* **Given task**
The answer is one number: how many lines hold the string "picture".

--- Dataset extract ---

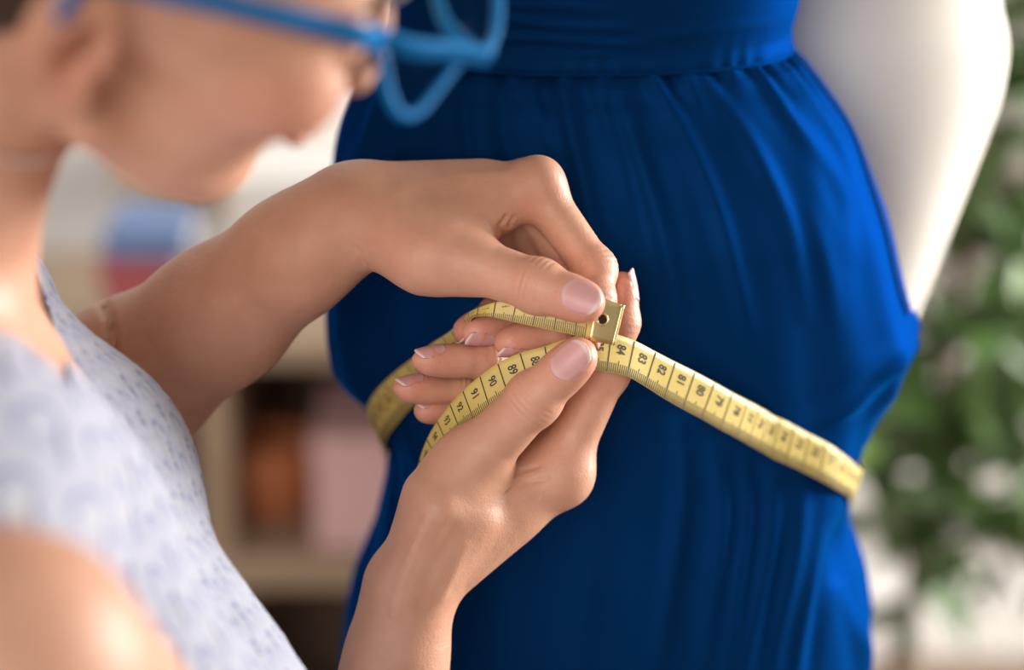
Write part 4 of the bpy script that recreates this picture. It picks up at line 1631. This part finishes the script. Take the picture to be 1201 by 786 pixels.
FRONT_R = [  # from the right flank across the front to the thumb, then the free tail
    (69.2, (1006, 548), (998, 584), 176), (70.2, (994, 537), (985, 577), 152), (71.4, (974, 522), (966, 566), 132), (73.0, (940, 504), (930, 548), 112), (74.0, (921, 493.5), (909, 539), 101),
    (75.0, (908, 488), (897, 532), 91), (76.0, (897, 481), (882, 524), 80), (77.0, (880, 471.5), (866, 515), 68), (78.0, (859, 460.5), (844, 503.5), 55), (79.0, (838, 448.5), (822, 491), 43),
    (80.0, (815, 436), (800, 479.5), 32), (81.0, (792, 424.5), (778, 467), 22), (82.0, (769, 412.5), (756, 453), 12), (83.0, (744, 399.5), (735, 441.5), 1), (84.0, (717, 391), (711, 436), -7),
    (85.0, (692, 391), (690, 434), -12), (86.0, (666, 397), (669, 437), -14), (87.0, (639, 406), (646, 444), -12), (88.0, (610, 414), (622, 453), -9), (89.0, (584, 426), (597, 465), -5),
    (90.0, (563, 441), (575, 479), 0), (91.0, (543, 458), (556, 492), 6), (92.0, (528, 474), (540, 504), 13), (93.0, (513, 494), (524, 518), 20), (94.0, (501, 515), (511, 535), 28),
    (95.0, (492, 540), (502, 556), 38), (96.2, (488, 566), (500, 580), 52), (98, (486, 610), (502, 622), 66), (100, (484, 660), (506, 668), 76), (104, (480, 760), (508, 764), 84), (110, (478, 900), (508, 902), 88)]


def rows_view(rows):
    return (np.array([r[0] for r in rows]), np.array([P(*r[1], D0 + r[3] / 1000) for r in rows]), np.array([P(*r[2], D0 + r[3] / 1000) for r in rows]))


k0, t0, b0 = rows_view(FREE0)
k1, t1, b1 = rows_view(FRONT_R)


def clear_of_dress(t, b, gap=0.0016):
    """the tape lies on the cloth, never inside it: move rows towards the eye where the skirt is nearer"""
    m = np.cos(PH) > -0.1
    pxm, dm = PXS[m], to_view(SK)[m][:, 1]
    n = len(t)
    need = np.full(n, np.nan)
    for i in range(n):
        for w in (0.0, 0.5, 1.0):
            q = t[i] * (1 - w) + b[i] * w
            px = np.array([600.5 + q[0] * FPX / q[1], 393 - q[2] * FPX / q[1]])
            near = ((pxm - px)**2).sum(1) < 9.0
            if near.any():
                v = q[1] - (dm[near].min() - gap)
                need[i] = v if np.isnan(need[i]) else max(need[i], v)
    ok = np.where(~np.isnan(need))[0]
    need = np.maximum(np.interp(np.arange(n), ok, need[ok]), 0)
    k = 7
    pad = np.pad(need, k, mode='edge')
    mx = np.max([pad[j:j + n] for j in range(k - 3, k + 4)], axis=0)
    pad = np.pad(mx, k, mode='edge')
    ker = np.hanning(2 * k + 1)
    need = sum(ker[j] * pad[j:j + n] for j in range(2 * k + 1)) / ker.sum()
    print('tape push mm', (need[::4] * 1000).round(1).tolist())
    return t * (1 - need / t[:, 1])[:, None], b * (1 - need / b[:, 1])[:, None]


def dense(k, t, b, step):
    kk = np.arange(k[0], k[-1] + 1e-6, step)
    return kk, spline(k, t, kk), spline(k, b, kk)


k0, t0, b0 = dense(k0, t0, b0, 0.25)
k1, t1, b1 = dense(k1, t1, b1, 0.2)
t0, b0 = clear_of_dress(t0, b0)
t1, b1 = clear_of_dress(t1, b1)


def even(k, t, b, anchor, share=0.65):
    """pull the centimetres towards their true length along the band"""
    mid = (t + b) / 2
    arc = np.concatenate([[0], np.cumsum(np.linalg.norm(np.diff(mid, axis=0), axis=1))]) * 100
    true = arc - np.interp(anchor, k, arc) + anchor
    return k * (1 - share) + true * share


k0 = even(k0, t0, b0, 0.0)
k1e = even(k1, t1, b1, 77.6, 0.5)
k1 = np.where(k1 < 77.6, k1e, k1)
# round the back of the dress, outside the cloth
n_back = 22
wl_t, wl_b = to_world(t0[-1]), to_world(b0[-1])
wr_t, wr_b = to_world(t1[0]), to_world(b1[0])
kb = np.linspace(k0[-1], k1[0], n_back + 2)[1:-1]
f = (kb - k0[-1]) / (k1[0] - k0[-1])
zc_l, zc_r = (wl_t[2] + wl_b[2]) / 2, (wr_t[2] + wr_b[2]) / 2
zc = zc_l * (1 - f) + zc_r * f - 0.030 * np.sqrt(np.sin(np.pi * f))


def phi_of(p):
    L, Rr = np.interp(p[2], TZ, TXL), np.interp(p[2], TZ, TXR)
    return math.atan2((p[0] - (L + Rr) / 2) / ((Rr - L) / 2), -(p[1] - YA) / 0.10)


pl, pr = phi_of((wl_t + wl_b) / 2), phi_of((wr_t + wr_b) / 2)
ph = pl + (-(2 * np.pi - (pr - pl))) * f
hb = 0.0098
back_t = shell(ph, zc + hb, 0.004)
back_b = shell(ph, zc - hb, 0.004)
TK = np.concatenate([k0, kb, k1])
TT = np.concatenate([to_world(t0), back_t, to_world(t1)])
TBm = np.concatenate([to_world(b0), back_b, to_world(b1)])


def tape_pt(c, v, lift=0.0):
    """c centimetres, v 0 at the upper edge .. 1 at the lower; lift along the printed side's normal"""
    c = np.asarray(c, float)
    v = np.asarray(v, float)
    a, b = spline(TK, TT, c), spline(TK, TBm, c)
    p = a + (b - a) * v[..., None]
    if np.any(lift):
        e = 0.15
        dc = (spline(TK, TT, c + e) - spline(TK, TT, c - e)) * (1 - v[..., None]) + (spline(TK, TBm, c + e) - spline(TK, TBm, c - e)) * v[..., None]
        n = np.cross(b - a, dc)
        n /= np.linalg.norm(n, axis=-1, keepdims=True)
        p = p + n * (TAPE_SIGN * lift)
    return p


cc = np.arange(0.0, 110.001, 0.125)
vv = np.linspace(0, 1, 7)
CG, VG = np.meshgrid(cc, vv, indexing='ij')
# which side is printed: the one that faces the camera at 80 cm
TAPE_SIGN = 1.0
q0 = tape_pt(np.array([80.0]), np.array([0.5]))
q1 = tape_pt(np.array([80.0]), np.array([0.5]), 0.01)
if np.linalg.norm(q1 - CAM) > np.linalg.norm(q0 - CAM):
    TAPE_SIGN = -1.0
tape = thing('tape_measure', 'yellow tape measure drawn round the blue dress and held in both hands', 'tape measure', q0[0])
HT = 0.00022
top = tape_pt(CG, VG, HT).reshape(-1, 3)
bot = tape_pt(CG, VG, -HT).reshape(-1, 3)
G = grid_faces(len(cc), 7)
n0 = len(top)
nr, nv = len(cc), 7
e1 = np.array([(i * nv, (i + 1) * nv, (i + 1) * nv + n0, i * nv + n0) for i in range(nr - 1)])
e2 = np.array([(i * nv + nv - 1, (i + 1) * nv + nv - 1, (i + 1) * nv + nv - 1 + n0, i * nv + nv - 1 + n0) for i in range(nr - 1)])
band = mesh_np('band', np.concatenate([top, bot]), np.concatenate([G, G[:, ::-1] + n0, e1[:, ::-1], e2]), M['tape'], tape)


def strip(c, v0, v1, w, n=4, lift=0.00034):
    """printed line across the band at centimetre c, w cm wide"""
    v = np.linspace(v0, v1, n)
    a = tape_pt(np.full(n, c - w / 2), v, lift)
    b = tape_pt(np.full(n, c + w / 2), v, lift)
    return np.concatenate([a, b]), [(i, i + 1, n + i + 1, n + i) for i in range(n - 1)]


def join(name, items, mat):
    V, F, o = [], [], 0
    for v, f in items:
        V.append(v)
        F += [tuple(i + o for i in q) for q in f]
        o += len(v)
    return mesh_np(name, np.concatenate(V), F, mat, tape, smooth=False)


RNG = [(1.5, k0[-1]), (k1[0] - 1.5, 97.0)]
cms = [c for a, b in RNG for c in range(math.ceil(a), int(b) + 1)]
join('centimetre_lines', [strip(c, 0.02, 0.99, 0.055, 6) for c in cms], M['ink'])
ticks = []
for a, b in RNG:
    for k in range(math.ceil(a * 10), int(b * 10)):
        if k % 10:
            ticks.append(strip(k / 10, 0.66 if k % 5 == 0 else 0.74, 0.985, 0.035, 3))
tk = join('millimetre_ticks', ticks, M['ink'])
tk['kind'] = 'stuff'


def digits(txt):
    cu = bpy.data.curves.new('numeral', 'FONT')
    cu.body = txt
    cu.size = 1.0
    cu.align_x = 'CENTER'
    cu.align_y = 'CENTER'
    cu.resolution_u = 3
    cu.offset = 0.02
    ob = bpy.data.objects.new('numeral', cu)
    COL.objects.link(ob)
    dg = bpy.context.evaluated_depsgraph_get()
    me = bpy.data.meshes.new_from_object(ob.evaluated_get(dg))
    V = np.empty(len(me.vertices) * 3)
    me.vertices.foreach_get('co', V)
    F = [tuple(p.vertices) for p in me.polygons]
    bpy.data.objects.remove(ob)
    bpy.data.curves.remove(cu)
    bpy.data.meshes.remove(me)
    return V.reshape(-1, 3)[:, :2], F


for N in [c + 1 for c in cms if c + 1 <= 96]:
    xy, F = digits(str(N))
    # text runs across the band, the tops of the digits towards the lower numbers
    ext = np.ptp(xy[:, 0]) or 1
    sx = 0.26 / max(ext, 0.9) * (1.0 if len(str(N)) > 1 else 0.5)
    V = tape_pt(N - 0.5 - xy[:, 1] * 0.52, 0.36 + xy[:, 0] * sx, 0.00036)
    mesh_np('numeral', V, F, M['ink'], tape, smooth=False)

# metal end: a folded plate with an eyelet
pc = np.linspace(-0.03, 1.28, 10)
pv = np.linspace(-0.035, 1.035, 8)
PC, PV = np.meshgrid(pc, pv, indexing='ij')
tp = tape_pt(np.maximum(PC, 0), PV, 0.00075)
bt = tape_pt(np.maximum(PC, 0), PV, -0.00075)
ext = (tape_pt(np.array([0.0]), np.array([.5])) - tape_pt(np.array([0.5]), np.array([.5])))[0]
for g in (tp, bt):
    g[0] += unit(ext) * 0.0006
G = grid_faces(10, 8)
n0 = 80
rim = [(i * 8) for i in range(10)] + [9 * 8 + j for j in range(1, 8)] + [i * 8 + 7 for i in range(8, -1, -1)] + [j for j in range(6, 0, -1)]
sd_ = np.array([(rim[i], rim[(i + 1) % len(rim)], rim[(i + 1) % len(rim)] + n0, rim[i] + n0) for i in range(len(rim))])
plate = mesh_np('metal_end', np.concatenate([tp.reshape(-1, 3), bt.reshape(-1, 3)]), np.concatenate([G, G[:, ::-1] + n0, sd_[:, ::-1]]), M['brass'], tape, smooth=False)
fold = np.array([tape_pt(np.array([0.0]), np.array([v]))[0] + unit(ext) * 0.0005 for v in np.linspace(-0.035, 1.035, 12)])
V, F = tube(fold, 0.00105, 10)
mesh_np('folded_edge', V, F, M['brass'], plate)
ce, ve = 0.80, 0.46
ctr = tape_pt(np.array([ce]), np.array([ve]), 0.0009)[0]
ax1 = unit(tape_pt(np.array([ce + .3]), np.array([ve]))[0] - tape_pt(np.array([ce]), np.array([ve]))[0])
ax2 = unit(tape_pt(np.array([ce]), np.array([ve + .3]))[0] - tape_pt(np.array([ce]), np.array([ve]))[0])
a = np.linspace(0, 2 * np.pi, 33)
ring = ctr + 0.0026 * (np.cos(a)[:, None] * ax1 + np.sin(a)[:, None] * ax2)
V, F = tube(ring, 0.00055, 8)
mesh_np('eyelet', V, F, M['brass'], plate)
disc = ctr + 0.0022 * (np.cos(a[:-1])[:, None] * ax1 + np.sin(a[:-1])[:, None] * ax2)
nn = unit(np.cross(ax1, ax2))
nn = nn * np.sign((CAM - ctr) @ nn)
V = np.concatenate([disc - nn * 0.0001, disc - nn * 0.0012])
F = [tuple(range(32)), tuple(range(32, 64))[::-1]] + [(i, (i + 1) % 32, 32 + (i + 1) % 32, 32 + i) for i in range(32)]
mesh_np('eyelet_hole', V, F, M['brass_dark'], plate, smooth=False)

---
--- Dataset extract ---

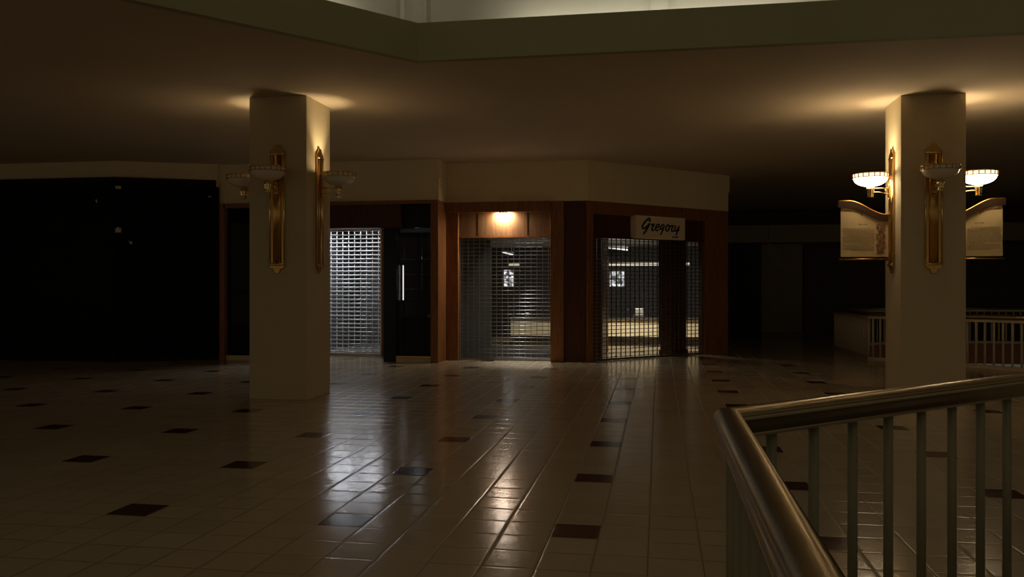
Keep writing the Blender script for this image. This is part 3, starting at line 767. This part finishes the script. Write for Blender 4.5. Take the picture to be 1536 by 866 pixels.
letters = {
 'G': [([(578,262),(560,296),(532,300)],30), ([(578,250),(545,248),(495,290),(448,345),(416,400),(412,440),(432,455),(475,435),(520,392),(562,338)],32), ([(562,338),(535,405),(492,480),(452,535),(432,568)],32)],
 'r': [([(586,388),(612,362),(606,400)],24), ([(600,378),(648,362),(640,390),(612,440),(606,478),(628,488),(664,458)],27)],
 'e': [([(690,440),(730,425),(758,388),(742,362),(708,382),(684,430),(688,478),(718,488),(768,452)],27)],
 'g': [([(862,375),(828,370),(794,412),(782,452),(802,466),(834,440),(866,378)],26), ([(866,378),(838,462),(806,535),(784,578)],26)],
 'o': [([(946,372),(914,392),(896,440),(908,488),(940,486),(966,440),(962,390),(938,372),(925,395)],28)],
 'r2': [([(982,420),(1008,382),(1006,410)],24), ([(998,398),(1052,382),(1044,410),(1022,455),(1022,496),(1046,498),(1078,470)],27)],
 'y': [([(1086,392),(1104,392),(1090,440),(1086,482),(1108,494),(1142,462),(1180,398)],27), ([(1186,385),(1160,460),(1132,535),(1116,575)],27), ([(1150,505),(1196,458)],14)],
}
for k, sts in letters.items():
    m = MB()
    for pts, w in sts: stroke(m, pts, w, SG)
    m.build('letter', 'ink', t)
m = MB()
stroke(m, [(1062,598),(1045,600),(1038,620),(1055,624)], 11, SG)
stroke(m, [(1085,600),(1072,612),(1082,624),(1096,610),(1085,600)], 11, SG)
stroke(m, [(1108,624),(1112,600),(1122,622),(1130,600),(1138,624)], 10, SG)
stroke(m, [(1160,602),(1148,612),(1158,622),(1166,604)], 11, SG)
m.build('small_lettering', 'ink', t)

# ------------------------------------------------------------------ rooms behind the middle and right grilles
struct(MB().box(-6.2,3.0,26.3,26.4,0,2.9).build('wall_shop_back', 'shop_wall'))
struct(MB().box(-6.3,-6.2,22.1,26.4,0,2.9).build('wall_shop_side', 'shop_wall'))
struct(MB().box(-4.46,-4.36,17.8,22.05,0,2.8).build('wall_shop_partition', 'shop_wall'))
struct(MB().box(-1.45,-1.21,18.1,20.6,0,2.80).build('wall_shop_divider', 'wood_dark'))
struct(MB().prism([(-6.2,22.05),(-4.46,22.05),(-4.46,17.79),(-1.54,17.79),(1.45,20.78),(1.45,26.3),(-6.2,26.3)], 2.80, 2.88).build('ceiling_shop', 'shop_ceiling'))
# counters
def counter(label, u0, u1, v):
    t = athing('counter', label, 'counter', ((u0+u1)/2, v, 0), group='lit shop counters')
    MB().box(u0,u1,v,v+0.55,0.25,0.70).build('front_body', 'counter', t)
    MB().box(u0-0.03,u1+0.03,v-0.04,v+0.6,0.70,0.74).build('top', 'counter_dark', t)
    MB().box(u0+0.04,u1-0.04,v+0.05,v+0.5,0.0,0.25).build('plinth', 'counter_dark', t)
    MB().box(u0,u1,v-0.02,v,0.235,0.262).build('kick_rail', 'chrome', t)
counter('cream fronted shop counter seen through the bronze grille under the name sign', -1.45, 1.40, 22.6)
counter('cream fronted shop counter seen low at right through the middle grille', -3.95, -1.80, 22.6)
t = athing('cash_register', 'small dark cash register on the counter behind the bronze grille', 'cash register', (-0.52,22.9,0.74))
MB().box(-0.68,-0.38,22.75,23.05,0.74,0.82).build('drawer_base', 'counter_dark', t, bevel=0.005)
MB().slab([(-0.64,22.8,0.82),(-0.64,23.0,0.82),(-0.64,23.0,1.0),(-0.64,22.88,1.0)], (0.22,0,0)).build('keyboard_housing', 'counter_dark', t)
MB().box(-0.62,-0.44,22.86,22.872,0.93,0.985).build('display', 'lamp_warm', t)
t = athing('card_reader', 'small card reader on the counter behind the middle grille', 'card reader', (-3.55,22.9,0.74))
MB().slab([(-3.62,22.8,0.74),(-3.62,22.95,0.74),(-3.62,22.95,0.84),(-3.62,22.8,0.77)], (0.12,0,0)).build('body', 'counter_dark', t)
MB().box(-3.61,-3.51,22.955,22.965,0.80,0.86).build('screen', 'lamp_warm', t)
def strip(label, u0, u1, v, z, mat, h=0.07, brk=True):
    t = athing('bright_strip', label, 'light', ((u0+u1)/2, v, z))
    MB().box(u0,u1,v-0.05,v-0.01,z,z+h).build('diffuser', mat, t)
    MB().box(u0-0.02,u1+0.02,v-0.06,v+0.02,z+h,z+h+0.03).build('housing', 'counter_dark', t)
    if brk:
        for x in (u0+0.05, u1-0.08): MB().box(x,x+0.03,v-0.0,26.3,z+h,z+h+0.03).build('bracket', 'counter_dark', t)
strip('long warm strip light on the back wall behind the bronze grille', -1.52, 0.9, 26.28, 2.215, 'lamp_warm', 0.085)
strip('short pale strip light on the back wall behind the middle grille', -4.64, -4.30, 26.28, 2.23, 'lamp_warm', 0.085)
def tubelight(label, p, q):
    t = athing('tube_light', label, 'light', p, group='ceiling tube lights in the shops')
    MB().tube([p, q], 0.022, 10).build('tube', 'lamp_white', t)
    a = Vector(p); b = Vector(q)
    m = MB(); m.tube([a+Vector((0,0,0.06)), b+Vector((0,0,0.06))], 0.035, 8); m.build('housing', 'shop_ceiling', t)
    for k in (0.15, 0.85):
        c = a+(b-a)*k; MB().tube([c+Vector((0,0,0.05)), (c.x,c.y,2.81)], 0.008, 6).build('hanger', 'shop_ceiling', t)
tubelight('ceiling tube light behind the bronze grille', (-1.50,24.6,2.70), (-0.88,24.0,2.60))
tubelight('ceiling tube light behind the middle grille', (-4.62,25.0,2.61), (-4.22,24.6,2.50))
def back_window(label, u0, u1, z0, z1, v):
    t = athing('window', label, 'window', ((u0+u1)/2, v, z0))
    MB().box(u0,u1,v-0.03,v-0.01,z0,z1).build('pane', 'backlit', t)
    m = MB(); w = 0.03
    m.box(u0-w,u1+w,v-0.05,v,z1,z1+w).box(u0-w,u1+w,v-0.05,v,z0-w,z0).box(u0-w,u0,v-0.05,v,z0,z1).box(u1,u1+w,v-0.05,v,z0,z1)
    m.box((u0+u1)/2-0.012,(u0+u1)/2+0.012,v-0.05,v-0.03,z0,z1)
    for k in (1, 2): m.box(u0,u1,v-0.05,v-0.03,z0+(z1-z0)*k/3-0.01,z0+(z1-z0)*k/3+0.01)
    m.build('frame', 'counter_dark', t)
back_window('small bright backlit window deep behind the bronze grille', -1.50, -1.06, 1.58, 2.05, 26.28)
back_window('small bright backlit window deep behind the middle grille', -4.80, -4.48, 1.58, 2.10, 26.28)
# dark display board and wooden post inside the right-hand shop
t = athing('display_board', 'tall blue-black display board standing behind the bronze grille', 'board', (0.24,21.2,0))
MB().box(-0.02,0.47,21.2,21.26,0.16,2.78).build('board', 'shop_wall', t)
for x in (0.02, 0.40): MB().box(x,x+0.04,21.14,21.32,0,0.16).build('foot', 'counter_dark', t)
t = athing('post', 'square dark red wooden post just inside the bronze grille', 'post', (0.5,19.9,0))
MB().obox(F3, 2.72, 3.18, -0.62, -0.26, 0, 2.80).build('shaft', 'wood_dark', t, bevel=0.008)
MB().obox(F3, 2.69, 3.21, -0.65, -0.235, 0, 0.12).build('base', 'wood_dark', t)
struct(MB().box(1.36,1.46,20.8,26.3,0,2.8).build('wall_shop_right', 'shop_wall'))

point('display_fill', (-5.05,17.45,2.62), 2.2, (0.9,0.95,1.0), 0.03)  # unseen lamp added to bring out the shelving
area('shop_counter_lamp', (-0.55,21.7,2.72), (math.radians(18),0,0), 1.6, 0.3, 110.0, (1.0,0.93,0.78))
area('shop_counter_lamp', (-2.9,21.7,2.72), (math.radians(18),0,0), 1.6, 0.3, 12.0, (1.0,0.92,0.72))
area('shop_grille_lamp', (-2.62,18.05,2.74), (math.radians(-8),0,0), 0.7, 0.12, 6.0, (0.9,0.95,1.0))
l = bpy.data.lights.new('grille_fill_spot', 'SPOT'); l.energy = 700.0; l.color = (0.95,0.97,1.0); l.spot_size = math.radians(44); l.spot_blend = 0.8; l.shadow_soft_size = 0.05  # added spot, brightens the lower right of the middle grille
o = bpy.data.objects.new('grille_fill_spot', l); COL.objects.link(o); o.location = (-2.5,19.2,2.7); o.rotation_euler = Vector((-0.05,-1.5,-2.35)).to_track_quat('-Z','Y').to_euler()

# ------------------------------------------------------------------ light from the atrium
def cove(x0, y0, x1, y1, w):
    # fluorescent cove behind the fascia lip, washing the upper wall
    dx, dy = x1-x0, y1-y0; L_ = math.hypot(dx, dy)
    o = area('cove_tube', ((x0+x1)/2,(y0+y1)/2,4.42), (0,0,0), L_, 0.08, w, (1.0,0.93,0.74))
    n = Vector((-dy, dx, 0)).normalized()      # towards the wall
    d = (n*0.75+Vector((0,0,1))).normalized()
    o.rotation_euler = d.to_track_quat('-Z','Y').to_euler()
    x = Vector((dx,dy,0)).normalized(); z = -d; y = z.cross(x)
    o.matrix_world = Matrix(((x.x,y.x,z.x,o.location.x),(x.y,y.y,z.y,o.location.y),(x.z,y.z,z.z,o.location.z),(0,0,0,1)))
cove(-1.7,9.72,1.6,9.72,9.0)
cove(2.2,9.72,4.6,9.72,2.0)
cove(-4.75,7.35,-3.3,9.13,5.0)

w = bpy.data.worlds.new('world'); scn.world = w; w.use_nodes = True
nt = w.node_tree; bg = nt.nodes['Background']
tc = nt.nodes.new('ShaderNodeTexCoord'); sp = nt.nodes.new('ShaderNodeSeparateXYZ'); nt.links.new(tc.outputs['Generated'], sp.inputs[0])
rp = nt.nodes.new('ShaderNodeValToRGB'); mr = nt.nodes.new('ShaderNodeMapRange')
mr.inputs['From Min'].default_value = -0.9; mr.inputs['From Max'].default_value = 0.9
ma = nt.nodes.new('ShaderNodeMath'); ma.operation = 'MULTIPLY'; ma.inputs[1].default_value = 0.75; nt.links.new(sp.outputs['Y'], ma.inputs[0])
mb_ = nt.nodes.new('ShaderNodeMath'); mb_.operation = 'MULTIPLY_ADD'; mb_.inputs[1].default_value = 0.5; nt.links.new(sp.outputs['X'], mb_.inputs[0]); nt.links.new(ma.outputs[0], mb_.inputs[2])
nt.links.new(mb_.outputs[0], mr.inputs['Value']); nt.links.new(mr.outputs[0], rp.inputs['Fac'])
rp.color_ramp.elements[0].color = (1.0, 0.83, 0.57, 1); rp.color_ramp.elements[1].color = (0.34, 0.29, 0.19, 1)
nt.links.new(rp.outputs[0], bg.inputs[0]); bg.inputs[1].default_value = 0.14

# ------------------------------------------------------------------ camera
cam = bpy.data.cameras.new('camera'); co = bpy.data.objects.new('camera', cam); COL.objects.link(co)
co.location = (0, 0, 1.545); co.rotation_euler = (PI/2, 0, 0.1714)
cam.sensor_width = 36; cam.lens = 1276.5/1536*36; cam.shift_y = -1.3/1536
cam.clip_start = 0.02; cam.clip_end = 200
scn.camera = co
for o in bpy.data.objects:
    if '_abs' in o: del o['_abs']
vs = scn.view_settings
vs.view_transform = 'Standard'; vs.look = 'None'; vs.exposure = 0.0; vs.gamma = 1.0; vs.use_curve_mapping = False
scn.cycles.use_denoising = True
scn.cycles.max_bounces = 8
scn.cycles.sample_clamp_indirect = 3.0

---

* **Task response**
2